— BEGIN Information provided —
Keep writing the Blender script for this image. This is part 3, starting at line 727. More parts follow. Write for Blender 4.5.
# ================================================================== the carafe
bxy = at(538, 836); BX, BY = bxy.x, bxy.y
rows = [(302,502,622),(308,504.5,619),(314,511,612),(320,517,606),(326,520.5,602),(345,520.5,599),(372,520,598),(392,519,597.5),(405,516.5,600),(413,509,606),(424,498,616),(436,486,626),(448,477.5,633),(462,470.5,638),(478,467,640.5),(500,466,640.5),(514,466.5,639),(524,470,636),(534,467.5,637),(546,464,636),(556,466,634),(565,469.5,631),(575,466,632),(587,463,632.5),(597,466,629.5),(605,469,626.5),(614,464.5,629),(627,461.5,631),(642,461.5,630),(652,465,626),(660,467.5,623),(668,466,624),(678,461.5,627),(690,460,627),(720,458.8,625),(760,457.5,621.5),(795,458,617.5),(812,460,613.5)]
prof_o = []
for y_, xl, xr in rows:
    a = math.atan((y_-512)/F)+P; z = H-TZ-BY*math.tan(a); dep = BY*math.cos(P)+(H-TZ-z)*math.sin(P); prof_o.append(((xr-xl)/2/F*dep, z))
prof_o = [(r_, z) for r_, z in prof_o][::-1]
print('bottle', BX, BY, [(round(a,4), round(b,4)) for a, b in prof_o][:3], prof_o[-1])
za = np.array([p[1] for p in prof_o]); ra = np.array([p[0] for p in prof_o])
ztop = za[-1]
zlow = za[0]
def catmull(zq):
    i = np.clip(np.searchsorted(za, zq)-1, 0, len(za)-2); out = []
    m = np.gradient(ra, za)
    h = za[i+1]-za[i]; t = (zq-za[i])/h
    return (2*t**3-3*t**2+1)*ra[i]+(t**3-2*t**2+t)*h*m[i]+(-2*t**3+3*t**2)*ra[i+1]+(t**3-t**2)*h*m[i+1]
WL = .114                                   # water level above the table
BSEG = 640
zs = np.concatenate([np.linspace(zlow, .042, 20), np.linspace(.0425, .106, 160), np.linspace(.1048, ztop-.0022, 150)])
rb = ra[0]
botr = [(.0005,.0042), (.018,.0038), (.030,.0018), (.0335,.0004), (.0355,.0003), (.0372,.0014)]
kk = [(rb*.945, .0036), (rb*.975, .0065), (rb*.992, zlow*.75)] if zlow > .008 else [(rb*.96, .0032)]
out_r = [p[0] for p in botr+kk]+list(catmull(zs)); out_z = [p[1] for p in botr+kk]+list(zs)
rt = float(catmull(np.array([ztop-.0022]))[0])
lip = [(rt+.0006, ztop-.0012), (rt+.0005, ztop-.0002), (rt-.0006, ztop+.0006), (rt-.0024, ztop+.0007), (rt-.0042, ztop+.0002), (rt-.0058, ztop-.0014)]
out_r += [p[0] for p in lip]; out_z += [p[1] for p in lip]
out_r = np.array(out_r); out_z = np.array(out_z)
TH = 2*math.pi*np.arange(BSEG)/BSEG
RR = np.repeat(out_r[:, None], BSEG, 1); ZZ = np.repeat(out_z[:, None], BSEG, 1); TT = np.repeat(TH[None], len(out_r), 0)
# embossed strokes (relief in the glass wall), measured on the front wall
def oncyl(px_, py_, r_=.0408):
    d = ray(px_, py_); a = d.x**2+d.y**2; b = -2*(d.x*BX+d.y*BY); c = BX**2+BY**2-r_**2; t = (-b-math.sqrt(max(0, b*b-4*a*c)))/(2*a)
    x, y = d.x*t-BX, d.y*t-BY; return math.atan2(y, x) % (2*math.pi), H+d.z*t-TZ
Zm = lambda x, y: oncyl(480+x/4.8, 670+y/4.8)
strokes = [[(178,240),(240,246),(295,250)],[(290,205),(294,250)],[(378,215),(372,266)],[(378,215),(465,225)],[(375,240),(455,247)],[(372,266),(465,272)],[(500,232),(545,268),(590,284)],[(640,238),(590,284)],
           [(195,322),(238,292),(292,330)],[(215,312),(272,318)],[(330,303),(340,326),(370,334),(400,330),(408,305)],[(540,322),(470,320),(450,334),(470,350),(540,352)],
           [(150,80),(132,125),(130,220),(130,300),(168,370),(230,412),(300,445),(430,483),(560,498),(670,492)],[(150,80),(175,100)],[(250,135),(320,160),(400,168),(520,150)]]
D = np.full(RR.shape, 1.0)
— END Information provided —
[Objective]: Type out the material again exactly as presented.

[The answer]:
Keep writing the Blender script for this image. This is part 3, starting at line 727. More parts follow. Write for Blender 4.5.
# ================================================================== the carafe
bxy = at(538, 836); BX, BY = bxy.x, bxy.y
rows = [(302,502,622),(308,504.5,619),(314,511,612),(320,517,606),(326,520.5,602),(345,520.5,599),(372,520,598),(392,519,597.5),(405,516.5,600),(413,509,606),(424,498,616),(436,486,626),(448,477.5,633),(462,470.5,638),(478,467,640.5),(500,466,640.5),(514,466.5,639),(524,470,636),(534,467.5,637),(546,464,636),(556,466,634),(565,469.5,631),(575,466,632),(587,463,632.5),(597,466,629.5),(605,469,626.5),(614,464.5,629),(627,461.5,631),(642,461.5,630),(652,465,626),(660,467.5,623),(668,466,624),(678,461.5,627),(690,460,627),(720,458.8,625),(760,457.5,621.5),(795,458,617.5),(812,460,613.5)]
prof_o = []
for y_, xl, xr in rows:
    a = math.atan((y_-512)/F)+P; z = H-TZ-BY*math.tan(a); dep = BY*math.cos(P)+(H-TZ-z)*math.sin(P); prof_o.append(((xr-xl)/2/F*dep, z))
prof_o = [(r_, z) for r_, z in prof_o][::-1]
print('bottle', BX, BY, [(round(a,4), round(b,4)) for a, b in prof_o][:3], prof_o[-1])
za = np.array([p[1] for p in prof_o]); ra = np.array([p[0] for p in prof_o])
ztop = za[-1]
zlow = za[0]
def catmull(zq):
    i = np.clip(np.searchsorted(za, zq)-1, 0, len(za)-2); out = []
    m = np.gradient(ra, za)
    h = za[i+1]-za[i]; t = (zq-za[i])/h
    return (2*t**3-3*t**2+1)*ra[i]+(t**3-2*t**2+t)*h*m[i]+(-2*t**3+3*t**2)*ra[i+1]+(t**3-t**2)*h*m[i+1]
WL = .114                                   # water level above the table
BSEG = 640
zs = np.concatenate([np.linspace(zlow, .042, 20), np.linspace(.0425, .106, 160), np.linspace(.1048, ztop-.0022, 150)])
rb = ra[0]
botr = [(.0005,.0042), (.018,.0038), (.030,.0018), (.0335,.0004), (.0355,.0003), (.0372,.0014)]
kk = [(rb*.945, .0036), (rb*.975, .0065), (rb*.992, zlow*.75)] if zlow > .008 else [(rb*.96, .0032)]
out_r = [p[0] for p in botr+kk]+list(catmull(zs)); out_z = [p[1] for p in botr+kk]+list(zs)
rt = float(catmull(np.array([ztop-.0022]))[0])
lip = [(rt+.0006, ztop-.0012), (rt+.0005, ztop-.0002), (rt-.0006, ztop+.0006), (rt-.0024, ztop+.0007), (rt-.0042, ztop+.0002), (rt-.0058, ztop-.0014)]
out_r += [p[0] for p in lip]; out_z += [p[1] for p in lip]
out_r = np.array(out_r); out_z = np.array(out_z)
TH = 2*math.pi*np.arange(BSEG)/BSEG
RR = np.repeat(out_r[:, None], BSEG, 1); ZZ = np.repeat(out_z[:, None], BSEG, 1); TT = np.repeat(TH[None], len(out_r), 0)
# embossed strokes (relief in the glass wall), measured on the front wall
def oncyl(px_, py_, r_=.0408):
    d = ray(px_, py_); a = d.x**2+d.y**2; b = -2*(d.x*BX+d.y*BY); c = BX**2+BY**2-r_**2; t = (-b-math.sqrt(max(0, b*b-4*a*c)))/(2*a)
    x, y = d.x*t-BX, d.y*t-BY; return math.atan2(y, x) % (2*math.pi), H+d.z*t-TZ
Zm = lambda x, y: oncyl(480+x/4.8, 670+y/4.8)
strokes = [[(178,240),(240,246),(295,250)],[(290,205),(294,250)],[(378,215),(372,266)],[(378,215),(465,225)],[(375,240),(455,247)],[(372,266),(465,272)],[(500,232),(545,268),(590,284)],[(640,238),(590,284)],
           [(195,322),(238,292),(292,330)],[(215,312),(272,318)],[(330,303),(340,326),(370,334),(400,330),(408,305)],[(540,322),(470,320),(450,334),(470,350),(540,352)],
           [(150,80),(132,125),(130,220),(130,300),(168,370),(230,412),(300,445),(430,483),(560,498),(670,492)],[(150,80),(175,100)],[(250,135),(320,160),(400,168),(520,150)]]
D = np.full(RR.shape, 1.0)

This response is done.